After coming under fire for lobbying to block EPA water quality standards and fueling a war of words with the St. Johns Riverkeeper in The Florida Times-Union, Clay County Councilman Mike Kelter is again blasting a set of water pollution standards he says are the result of “capricious and arbitrary lawsuits filed by environmental lobbyists.”

In a Dec. 22 letter to the editor in Clay Today, Kelter again had harsh words for the Riverkeeper’s Jimmy Orth, writing that he and Orth differ in their approaches to advocating clean water:

I don’t spend my days cruising the river in a boat. My days are spent with pipefitters, welders, masons, electricians. … Most of the men and women I work with would rather be on a boat enjoying the river, but the work they are doing is creating real reductions in nutrient pollution while putting groceries on their family dinner tables and helping them pay their taxes.

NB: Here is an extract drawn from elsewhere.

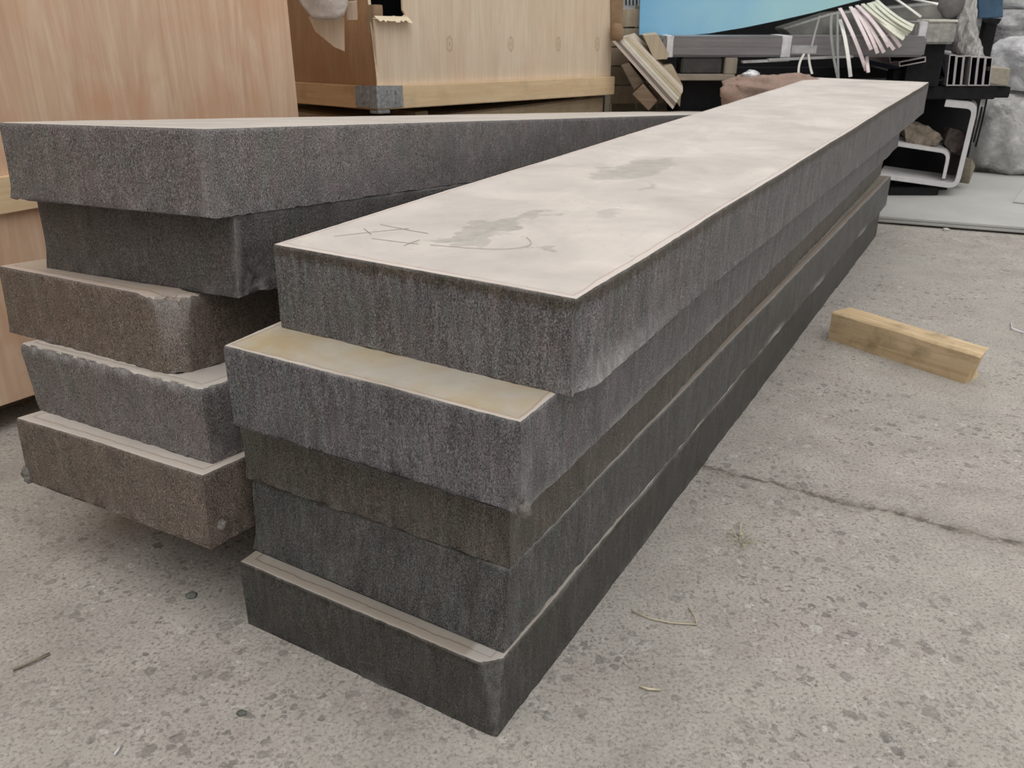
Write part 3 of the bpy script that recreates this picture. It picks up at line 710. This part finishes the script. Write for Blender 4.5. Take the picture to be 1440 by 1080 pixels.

I don’t do lunch with attorneys between motions in lawsuits. I go to the Mom and Pop restaurants where Pop is flipping burgers and fretting about increasing food costs to his business, and where Mom is serving coffee to small family farmers who lament the increasing costs of maintaining crop yields and delivering Florida-grown food products to the restaurant for Pop to cook.

In his letter, Kelter touted the use of Florida’s Total Maximum Daily Load program, the system currently in place for measuring water pollutants like nitrogen and phosphorus. The state’s leading environmentalists have long said that the Daily Load program is inefficient, arguing that it has failed to prevent widespread algal blooms and fish kills.

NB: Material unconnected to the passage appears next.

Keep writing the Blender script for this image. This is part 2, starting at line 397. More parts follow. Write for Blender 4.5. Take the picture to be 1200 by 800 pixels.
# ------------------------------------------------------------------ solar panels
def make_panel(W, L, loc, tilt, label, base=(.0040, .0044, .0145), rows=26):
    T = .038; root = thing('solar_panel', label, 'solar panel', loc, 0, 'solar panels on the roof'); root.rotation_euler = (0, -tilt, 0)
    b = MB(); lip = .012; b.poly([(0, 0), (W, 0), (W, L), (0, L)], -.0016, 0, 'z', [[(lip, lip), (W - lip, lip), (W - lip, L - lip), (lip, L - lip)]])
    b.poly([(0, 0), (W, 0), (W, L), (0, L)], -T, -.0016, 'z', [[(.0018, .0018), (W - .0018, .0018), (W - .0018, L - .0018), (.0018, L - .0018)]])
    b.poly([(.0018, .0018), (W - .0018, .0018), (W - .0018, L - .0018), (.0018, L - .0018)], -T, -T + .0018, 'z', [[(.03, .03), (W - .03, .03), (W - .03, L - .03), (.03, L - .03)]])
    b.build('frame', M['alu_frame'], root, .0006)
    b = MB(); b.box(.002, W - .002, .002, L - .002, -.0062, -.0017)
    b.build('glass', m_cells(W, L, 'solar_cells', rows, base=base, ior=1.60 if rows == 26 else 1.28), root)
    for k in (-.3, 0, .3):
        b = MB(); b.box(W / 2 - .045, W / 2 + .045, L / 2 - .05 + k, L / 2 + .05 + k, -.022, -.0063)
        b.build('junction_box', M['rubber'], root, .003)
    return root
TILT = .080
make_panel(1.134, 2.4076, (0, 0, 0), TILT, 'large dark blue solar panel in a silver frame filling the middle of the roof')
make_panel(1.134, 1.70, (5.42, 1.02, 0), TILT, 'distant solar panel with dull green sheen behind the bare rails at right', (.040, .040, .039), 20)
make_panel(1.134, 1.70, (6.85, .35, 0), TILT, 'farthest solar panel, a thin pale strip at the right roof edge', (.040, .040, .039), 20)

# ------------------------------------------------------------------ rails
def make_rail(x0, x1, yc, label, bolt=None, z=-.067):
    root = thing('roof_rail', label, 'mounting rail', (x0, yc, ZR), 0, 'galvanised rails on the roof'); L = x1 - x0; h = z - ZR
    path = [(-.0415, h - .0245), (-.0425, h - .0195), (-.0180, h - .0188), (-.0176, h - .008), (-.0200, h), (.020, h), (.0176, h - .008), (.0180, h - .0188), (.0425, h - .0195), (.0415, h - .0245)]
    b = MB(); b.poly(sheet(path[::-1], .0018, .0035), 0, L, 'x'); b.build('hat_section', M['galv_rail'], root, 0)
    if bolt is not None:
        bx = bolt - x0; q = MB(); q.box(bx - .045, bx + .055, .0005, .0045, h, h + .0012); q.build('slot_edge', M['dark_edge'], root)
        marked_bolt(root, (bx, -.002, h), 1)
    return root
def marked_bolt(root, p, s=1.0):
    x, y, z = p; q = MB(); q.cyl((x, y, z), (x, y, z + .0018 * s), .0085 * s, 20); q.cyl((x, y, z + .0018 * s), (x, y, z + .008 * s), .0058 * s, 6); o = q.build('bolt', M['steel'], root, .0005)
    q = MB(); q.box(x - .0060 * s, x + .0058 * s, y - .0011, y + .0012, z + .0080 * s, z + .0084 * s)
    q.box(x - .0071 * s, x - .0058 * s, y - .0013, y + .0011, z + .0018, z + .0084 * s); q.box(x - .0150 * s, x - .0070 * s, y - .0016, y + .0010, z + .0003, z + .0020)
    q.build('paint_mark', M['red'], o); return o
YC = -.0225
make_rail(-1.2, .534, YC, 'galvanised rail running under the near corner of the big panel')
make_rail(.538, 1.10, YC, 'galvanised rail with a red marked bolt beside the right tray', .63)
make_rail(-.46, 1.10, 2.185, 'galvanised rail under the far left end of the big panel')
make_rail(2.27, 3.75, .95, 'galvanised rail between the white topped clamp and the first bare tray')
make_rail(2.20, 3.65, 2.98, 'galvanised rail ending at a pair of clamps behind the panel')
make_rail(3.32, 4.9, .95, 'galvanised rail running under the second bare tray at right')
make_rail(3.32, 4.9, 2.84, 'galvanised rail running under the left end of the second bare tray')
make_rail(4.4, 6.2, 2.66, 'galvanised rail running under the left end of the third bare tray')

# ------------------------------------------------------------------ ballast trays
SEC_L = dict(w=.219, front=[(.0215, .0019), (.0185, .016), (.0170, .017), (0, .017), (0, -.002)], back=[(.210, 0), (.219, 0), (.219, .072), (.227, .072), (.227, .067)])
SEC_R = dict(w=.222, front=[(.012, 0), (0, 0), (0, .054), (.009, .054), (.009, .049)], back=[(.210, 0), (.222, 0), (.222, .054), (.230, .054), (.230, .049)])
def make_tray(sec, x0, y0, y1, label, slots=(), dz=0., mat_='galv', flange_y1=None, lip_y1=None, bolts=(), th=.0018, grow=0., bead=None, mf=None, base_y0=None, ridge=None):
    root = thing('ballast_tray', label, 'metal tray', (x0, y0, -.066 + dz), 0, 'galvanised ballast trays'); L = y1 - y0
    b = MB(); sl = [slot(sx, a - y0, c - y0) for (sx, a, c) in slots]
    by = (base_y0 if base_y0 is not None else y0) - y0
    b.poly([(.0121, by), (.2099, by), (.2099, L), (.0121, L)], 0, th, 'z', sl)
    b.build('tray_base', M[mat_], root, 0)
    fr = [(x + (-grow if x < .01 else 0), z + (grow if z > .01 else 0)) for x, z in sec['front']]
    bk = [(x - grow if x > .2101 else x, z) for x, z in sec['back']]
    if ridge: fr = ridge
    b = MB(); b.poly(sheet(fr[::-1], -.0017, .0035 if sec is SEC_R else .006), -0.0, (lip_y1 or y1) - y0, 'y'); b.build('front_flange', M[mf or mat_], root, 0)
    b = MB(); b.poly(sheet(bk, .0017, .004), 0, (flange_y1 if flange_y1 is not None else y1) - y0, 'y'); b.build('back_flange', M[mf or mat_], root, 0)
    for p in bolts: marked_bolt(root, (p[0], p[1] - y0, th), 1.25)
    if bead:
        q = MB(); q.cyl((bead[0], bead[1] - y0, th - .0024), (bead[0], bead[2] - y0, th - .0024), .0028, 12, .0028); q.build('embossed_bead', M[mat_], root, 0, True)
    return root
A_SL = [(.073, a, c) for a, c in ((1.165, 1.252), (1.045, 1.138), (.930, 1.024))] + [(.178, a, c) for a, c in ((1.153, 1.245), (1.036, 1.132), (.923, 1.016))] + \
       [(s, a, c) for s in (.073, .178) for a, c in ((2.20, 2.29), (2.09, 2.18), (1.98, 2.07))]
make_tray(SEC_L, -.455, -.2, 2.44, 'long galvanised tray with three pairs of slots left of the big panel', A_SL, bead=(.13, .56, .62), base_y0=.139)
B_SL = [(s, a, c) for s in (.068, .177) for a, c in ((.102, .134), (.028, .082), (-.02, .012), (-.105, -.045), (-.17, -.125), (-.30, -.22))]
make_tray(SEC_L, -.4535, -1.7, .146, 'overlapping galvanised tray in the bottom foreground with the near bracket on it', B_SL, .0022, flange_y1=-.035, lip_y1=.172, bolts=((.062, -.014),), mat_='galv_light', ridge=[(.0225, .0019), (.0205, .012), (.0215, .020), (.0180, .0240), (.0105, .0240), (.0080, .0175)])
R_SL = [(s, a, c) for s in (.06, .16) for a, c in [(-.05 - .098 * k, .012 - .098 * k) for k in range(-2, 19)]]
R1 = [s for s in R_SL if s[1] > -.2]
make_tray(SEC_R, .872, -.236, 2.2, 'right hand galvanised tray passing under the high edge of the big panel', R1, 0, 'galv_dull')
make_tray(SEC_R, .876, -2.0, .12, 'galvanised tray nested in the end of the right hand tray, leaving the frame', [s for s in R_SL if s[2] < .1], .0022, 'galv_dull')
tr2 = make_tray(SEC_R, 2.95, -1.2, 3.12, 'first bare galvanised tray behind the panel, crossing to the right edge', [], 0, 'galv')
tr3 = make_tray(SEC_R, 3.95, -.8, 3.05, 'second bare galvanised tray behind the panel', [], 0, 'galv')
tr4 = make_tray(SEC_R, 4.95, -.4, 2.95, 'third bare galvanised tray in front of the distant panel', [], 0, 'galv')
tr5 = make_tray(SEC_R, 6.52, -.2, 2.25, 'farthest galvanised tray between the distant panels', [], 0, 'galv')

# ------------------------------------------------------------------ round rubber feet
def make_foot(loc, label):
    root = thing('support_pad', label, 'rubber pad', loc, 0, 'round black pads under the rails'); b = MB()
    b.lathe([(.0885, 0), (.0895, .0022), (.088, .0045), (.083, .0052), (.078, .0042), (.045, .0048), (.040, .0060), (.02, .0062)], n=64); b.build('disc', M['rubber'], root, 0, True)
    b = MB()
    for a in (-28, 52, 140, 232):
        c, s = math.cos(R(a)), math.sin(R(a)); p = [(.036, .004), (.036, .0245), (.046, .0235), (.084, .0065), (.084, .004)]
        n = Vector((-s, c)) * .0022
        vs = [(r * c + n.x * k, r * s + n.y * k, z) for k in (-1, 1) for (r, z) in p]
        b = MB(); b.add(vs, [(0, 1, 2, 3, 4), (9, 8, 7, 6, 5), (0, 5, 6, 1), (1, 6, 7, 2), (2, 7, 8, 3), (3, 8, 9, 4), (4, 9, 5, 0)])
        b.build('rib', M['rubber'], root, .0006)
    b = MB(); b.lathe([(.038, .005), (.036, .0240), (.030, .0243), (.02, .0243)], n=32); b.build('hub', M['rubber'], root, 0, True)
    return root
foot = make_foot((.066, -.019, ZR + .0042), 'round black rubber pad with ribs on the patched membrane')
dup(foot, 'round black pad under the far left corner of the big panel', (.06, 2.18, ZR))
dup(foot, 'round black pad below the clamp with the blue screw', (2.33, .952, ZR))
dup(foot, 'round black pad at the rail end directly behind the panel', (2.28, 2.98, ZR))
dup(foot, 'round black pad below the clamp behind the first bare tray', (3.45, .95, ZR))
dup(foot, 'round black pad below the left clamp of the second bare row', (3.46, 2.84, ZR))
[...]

According to Kelter, these problems are a result of legal hang-ups. Kelter again mentioned the cost associated with implementing a stricter set of standards, citing extravagant estimates that have been disputed within the Florida Department of Environmental Protection:

When all of these improvements are completed, cities, businesses, and taxpayers will be up to their ears in hock for water quality improvements that meet the current TMDL. None of these improvements will meet the unrealistic, scientifically-unsound standards being proposed in EPA’s numeric nutrient rules which Mr. Orth supports. If Mr. Orth and Riverkeeper have their way, the cost of the Numeric Nutrient rules will become even more expensive.

Kelter ended his letter by writing that, although he normally doesn’t support lawsuits “as an effective way to clean up the government,” he does support a suit recently filed by Attorney General Bill McCollum, Attorney General-elect Pam Bondi, Agriculture Commissioner Bronson, and Agriculture Commissioner-elect Putnam that seeks to do away with the EPA’s nutrient criteria.